Yesterday was the last small group discussion of phase 3. We have been having these discussions to review our inventories of community analysis, personal objectives and other topics. The whole purpose is to assess our own commitment to the Peace Corps. So far no one has dropped out and I for one have no plans to drop out.

In a few weeks I should be sending out a postcard to Harvard Law School to get information. I plan on going to law school, and I hope it’s Harvard, when I finish my two years in the Peace Corps. In some ways that is helping me to make it through because I do not want to have an early termination on my record and I want the full readjustment allowance.

Yesterday I spent the most money ever in St. Lucia. I went to Kentucky Fried Chicken with Don and Sue for lunch and joined a large group of volunteers at Key Largo Pizzeria in Rodney Bay. The prices were 8.75 for KFC and $17 for a pizza. Most of us were sore from our typhoid shot. Denise and Lee, two current volunteers, were also there as well.

written on Aug 3 

St. Lucia

August 1, 1990

All our flights have been taken care of by the Peace Corps training staff, but all of our flights to and from Dominica have been plagued with troubles.

First in Antigua after a confusing customs procedure and a long check-in at the LIAT counter, we arrived at Melville while all the Dominica volunteers were at Canefield waiting for us.

The second problem came in our plans to leave for St. Lucia training. We were first scheduled to leave 8am on Sunday but then the flight was switched from Canefield to a later flight at Melville. Because two volunteers were on stand-by we all got bumped and stayed at the Floral Gardens Guest House near Marigot.

The most recent problem has been trying to leave St. Lucia. We were scheduled to leave for Canefield on Saturday in two groups – a morning group and an afternoon, my group. Then we had to have 4 leave Friday and the rest on Sunday. I was going to leave Sunday until I found out today that now, I will be leaving Saturday with a couple others. I doubt that this will be the last change.

August 1

St. Lucia

July 31, 1990

September is the month we start teaching. Today we heard about our pay. We get a living allowance of $1350 EC per month. This includes $24 US for travel and leave. We will get an amount equal to this to settle in on our island of assignment.

We also have been getting walking-around allowances of $10 EC a day. We received $100.00 in Dominica and $130 for St. Lucia. From what I hear the homestays have been getting $50 a day to take care of us. Madeline was talking about how she hasn’t gotten the rest yet.

In our handbook they have suggested percents for us in our budget. One thing I plan to do is save 10% in a savings account. We were told today that our pay would be placed in a checking account. Some volunteers said the checking did not earn interest so I plan on having a savings account for what I am not using.

We also get $200 per month as a readjustment allowance when we return to the states.

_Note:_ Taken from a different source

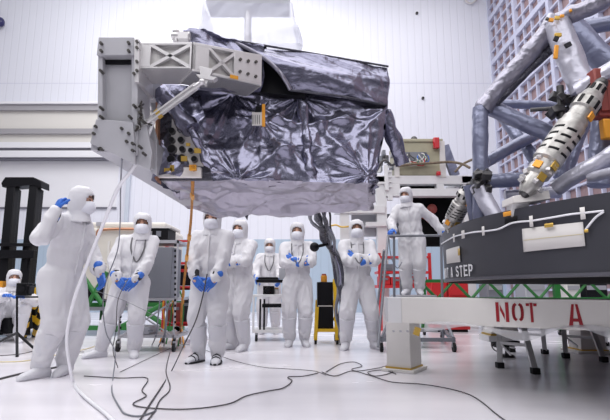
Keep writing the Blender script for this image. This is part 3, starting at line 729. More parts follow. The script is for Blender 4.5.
    # shoe covers
    for sgn, a_, k_, f_, to in ((1, al, kl, fl, toes[0]), (-1, ar, kr, fr_, toes[1])):
        a2 = Matrix.Rotation(R(to), 3, 'Z'); g0 = V(a_.x, a_.y-.02, Vector(f_).z)
        s = MB(); ring = [(.085, .038, .075), (.06, .050, .13), (.0, .054, .135), (-.06, .054, .10), (-.12, .055, .078), (-.17, .050, .065), (-.205, .034, .045), (-.218, .01, .02)]
        vs = []
        for (y0, w0, h0) in ring:
            for k in range(14):
                an = 2*PI*k/14; xx = w0*math.cos(an); zz = h0*.5+h0*.5*math.sin(an)
                if zz < h0*.22: zz = 0.0
                vs.append(g0+a2 @ V(xx, y0, zz))
        s.add(vs, [(i*14+k, i*14+(k+1) % 14, (i+1)*14+(k+1) % 14, (i+1)*14+k) for i in range(len(ring)-1) for k in range(14)]+[tuple(range(13, -1, -1)), tuple((len(ring)-1)*14+k for k in range(14))])
        up2 = (Vector(k_)-a_).normalized(); s.tube([a_-V(0, 0, .05), a_+up2*.03, a_+up2*.10, a_+up2*.22, a_+up2*.335, a_+up2*.345], [.055, .070, .084, .098, .111, .095], 18)
        sh = L('shoe_cover', s.mesh('shoe_cover'), M['suit2'], smooth=60)
        if straps:
            for y0, zt in ((-.06, .105), (-.115, .085)):
                L('shoe_strap', MB().tube([g0+a2 @ V(-.055, y0, .03), g0+a2 @ V(-.04, y0-.005, zt*.8), g0+a2 @ V(0, y0-.01, zt+.002), g0+a2 @ V(.04, y0-.005, zt*.8), g0+a2 @ V(.055, y0, .03)], .008, 6).mesh('shoe_strap'), M['cuff'], sh, smooth=180)
            L('shoe_sole', MB().tube([g0+a2 @ V(.045, .06, .012), g0+a2 @ V(.056, -.06, .012), g0+a2 @ V(.05, -.17, .012), g0+a2 @ V(.0, -.222, .012), g0+a2 @ V(-.05, -.17, .012), g0+a2 @ V(-.056, -.06, .012), g0+a2 @ V(-.045, .06, .012)], .011, 6).mesh('shoe_sole'), M['cuff'], sh, smooth=180)
    return P

def fl(px, py): return atz(px, py, 0)
CROSS = dict(wl=(-.055, -.205, 1.245), wr=(.065, -.225, 1.195), el=(.75, -.25, -.6), er=(-.75, -.25, -.6),
             hl=((-1, .25, .25), (0, -1, .3)), hr=((1, .15, .22), (0, -1, .2)), curl=(.35, .35))
# P1: near left, raised fist
p = fl(54, 376)
person(p, 72, 'person in white suit at far left raising a blue gloved fist beside the hood', 1.84, wr=(-.33, -.19, 1.51), er=(0, .55, -1), hr=((.25, -.1, 1), (-1, .5, 0), 1), lean=(0, .16), wl=(.16, -.30, .99), el=(.5, .6, -.4),
       hl=((.1, -.25, -1), (1, -.3, 0)), curl=(.5, 1.25), feet=((.12, -.02, 0), (-.12, .04, 0)), toes=(-70, -100), head=(4, 20, 0), cuff='rl', drape=1.12, seed=1)
# P2: hands joined low holding cable
p = fl(114, 357)
person(p, 6, 'person in white suit left of the grey rack, gloved hands together at hip height', 1.80, pel=(.16, 0, .93), wl=(.28, -.25, .965), wr=(.035, -.25, .97), el=(.9, .4, -.1), er=(-.9, .4, -.1),
       hl=((-.62, -.2, -.72), (.3, -1, .1)), hr=((.62, -.2, -.72), (-.3, -1, .1)), curl=(.3, .35), feet=((.24, -.02, 0), (-.17, -.02, 0)), toes=(15, -48), lean=(.12, .02), head=(6, 6, 0), lanyard=True, cuff='rl', seed=2, skin='skin_dark')
# P3: tall, face hidden by the hanging film
p = fl(208, 362)
person(p, -4, 'person in white suit standing beneath the wrapped instrument with folded blue gloves, hood top hidden', 1.80, wl=(.125, -.25, .96), wr=(-.12, -.25, .965), el=(.9, .5, -.1), er=(-.9, .5, -.1),
       hl=((-.62, -.15, -.72), (.3, -1, .1)), hr=((.6, -.22, -.74), (-.3, -1, .1)), curl=(.3, .35), feet=((.12, -.06, 0), (-.115, 0, 0)), toes=(8, -22), head=(10, 0, 0), cuff='rl', straps=True, seed=3)
# P4
p = fl(238, 350)
person(p, -28, 'person in white suit with arms folded, half behind the person under the instrument', 1.80, feet=((.11, -.02, 0), (-.12, 0, 0)), head=(2, 10, 0), cuff='r', seed=4, **CROSS)
# P5 behind cart
p = at(269, 320, 9.3); p.z = 0
person(p, 0, 'person in white suit standing behind the white instrument cart', 1.80, wl=(.20, -.36, 1.03), wr=(-.22, -.34, 1.04), el=(.8, .5, -.3), er=(-.8, .5, -.3), head=(10, -3, 0), lanyard=True, seed=5)
# P6
p = fl(297, 346)
person(p, 2, 'person in white suit with folded arms just right of the white cart', 1.83, feet=((.115, 0, 0), (-.11, .0, 0)), toes=(10, -10), head=(2, -4, 0), lanyard=True, seed=6, skin='skin', **CROSS)
# P7
p = fl(360, 349)
person(p, 0, 'person in white suit with folded arms and wide stance beside the hanging dark bundle', 1.83, pel=(-.02, 0, .93), feet=((.21, .02, 0), (-.20, -.02, 0)), toes=(22, -16), head=(-2, -2, 0), lanyard=True, seed=7, skin='skin_dark', **CROSS)
# P8 on the platform
PLZ = .74
p = at(414, 293, 8.0); p.z = PLZ
person(p, -18, 'person in white suit up on the rolling ladder platform, hand on its rail', 1.80, wr=(-.26, -.35, 1.05), er=(-.7, .5, -.2), hr=((-.25, -.7, -.25), (0, .2, 1), -1), wl=(.50, .06, 1.03), el=(.6, .5, -.2), hl=((.6, -.6, -.1), (.1, .1, 1), -1), curl=(.5, .9),
       feet=((.09, 0, 0), (-.11, 0, 0)), head=(12, -12, 0), lean=(-.08, .05), seed=8)
# P9 sitting on the floor behind the tripod
p = fl(8, 341)
person(p, 25, 'person in white suit crouching on the floor behind the black tripod', 1.80, pel=(0, .10, .30), knees=((.20, -.28, .52), (-.20, -.26, .50)), chest=(0, -.02, .66), feet=((.17, -.30, 0), (-.17, -.28, 0)),
       wl=(.20, -.40, .70), wr=(-.06, -.40, .72), el=(.8, .1, -.6), er=(-.8, .1, -.6), hl=((-.4, -.7, .2), (.2, 0, 1)), hr=((.3, -.7, .2), (0, 0, 1)), head=(4, 10, 0), seed=9)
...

Half of that I’ve asked to be placed in savings bonds.

July 31

St. Lucia

July 30, 1990

It was hot and sweaty making it very difficult for me to sleep with all the sea water. I did get to brush my teeth before bed and wash a little bit. Because it was so hot, Madeline thought it was a sign of an earthquake or hurricane coming.

There have been two earthquakes since I came to the Caribbean. One was on July 12 while we were in a taxi coming from Melville Airport to Roseau. None of us felt it. The other was here on St. Lucia last week. It was in the middle of the night and although something woke me up, I am not sure it was the earthquake. I thought I felt the bed shake that night but again was not conscious enough to be certain.

The earthquakes may be related to St. Lucia’s volcanic activity which has increased recently and enough to change its status. Both St. Lucia and Dominica have volcanic activity and sulphur lakes but Dominica’s volcano is dormant, I think. This does not mean it is dead.

Either way I think the biggest concern is hurricanes. This concern will last until September.